A third of all builders cut their list prices in May -- the most since December 2023, per NAHB member surveys. But price cuts aren’t the only concession they are offering. Almost two-thirds of all builders were using some kind of sales incentive to move product, the NAHB says. The reason: “lackluster demand.”
Chief among the incentives are mortgage rate buydowns, in which the seller pays the lender a fee to lower the loan rate by a percentage point or two for the first few years of the loan. That makes it more affordable, at least initially, to carry the mortgage.
Other incentives include help with closing costs, free furniture, appliance upgrades, and allowances for decorating and customization, among other things. Ask for it and most builders will try to accommodate you. One guy is even taking unsold Florida condominiums as down payments for his custom houses.
“Builder incentives have become a crucial component of today’s housing market, shaping affordability and consumer demand,” writes trade magazine BUILDER. “With persistent affordability challenges and elevated mortgage rates reshaping buyer behavior, incentives are no longer a reactive tool -- instead, they have become central to sales strategies.”
Speaking of bargaining, you also might be able to negotiate a better deal with your mortgage provider.
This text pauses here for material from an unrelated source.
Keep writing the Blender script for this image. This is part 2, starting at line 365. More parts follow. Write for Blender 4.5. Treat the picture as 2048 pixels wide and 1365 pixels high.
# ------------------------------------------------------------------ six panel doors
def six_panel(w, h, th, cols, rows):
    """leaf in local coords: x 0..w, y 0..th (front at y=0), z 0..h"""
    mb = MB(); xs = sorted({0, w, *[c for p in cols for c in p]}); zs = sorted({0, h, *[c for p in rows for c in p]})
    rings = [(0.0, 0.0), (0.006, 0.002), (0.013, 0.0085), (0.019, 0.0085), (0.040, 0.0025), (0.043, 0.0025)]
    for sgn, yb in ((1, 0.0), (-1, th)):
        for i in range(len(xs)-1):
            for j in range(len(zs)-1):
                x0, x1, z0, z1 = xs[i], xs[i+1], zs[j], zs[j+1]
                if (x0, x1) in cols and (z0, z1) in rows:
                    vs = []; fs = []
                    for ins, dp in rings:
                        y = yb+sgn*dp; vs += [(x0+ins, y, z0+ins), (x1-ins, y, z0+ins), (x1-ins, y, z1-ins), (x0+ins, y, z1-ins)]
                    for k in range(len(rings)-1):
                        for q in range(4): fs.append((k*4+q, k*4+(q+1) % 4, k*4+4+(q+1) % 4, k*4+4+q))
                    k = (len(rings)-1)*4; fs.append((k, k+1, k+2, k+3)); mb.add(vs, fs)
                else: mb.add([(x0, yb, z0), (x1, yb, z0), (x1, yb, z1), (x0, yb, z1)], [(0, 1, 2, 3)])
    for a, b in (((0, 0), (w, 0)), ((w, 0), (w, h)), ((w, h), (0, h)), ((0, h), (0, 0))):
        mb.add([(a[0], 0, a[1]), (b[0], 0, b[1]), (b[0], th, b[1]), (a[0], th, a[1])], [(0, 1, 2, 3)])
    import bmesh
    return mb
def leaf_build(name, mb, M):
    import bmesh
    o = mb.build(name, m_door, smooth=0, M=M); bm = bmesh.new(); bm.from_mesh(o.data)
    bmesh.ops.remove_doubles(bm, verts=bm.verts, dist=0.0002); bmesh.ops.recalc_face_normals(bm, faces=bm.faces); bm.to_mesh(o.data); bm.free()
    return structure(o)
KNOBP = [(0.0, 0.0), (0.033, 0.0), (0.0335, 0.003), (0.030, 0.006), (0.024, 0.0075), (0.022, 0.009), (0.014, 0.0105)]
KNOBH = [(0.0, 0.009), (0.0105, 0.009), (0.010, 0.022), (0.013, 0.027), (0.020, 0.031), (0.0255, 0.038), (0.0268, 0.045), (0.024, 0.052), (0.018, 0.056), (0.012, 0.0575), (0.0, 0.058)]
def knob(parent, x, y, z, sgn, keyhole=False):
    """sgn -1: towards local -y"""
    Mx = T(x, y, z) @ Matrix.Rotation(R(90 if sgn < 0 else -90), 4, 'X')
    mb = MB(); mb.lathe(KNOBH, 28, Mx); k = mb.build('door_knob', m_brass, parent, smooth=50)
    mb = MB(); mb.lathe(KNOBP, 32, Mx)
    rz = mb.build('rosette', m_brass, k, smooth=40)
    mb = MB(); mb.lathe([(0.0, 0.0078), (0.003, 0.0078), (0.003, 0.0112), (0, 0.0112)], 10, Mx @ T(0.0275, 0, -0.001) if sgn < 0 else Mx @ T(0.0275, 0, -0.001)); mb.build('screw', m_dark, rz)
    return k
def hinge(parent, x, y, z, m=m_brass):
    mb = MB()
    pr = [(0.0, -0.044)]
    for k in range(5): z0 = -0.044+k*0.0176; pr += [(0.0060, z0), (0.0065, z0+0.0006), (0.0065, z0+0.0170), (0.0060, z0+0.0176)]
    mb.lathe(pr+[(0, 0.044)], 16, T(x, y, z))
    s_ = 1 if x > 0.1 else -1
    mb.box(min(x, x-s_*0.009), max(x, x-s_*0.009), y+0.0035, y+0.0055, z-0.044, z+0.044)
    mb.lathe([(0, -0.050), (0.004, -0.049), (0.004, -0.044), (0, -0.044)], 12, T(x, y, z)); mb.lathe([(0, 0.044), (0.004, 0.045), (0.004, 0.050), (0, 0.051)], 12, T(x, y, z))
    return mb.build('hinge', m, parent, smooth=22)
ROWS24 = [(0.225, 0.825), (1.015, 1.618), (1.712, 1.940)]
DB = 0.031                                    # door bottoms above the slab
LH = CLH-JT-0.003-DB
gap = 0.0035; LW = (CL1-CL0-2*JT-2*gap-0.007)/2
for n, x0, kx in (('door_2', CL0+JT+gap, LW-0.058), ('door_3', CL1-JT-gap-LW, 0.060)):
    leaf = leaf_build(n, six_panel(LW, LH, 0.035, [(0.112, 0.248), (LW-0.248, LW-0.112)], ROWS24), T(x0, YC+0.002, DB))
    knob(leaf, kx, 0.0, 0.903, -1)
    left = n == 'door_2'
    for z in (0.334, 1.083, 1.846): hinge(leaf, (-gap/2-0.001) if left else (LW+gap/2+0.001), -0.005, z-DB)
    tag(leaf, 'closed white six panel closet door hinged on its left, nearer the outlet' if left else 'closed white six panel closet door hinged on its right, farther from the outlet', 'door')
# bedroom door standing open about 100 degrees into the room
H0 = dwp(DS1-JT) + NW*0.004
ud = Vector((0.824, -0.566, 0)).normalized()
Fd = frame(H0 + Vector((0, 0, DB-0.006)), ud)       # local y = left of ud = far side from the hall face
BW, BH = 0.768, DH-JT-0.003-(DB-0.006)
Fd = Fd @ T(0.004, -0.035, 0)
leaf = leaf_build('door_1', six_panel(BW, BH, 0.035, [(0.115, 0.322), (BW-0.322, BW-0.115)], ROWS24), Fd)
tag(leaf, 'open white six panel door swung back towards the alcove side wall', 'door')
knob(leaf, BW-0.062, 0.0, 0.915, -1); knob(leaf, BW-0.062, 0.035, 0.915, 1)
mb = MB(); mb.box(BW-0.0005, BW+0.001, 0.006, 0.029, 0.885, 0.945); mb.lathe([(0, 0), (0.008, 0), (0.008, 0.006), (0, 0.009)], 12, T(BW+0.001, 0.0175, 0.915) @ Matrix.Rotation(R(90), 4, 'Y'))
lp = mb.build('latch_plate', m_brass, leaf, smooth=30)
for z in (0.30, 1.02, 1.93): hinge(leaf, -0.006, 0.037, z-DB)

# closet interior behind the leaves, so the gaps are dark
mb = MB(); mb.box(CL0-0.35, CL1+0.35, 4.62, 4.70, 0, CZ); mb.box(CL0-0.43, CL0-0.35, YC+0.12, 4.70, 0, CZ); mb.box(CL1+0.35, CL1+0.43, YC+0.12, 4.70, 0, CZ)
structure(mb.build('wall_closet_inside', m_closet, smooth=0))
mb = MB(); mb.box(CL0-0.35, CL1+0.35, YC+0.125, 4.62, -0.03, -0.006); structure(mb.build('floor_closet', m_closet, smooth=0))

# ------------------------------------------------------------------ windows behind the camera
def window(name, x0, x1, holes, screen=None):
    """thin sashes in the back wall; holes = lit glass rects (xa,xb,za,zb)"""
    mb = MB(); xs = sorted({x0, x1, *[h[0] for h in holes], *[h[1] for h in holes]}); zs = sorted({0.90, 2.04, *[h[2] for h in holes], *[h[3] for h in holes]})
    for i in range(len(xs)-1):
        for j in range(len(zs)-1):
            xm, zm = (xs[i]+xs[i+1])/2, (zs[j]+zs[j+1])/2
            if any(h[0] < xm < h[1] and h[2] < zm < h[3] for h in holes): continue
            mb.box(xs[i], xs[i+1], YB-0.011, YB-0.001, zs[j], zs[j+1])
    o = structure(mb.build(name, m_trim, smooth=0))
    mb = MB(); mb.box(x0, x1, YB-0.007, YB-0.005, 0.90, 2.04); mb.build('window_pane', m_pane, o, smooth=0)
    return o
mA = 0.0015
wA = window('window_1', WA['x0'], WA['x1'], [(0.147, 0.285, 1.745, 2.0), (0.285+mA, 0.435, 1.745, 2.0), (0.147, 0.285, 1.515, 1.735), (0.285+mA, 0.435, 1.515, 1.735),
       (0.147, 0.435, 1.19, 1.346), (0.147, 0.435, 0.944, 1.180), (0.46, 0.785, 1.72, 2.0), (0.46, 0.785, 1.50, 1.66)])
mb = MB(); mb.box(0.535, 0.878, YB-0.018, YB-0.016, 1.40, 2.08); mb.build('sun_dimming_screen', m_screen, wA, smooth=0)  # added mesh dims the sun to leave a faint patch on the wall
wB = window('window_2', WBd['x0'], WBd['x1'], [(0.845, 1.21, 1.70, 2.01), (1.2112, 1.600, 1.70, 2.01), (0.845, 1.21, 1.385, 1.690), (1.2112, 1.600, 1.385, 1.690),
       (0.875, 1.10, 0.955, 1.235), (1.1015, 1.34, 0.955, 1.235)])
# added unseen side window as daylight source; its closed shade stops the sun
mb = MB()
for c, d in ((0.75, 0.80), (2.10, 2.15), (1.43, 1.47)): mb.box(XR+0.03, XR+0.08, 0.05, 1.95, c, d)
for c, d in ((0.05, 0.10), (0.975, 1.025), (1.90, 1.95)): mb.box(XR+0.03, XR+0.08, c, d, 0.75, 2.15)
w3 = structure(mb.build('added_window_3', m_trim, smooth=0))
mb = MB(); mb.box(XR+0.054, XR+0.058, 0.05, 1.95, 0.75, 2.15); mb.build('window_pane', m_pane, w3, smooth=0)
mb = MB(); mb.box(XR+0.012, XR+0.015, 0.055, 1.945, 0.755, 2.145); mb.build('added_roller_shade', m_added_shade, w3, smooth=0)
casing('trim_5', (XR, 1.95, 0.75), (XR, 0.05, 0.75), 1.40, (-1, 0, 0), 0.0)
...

Lenders haven’t been too busy of late, so some may be willing to cut their fees to get you in the door. While they can't do much about interest rates, they might have some flexibility with origination fees, application fees, underwriting fees and the like. They add up, so just ask.
There are other ways to lower your transaction costs, too. There are more than 2,500 programs nationwide that offer down payment assistance, for example. And some realty brokers offer their services at substantial discount.
Also, seek lower-rate loans. Some government-backed mortgages come with rates as low as 3%. And working through independent mortgage brokers nationwide, United Wholesale Mortgage now offers 1% down loans that cover up to $7,000 of the borrower’s down payment.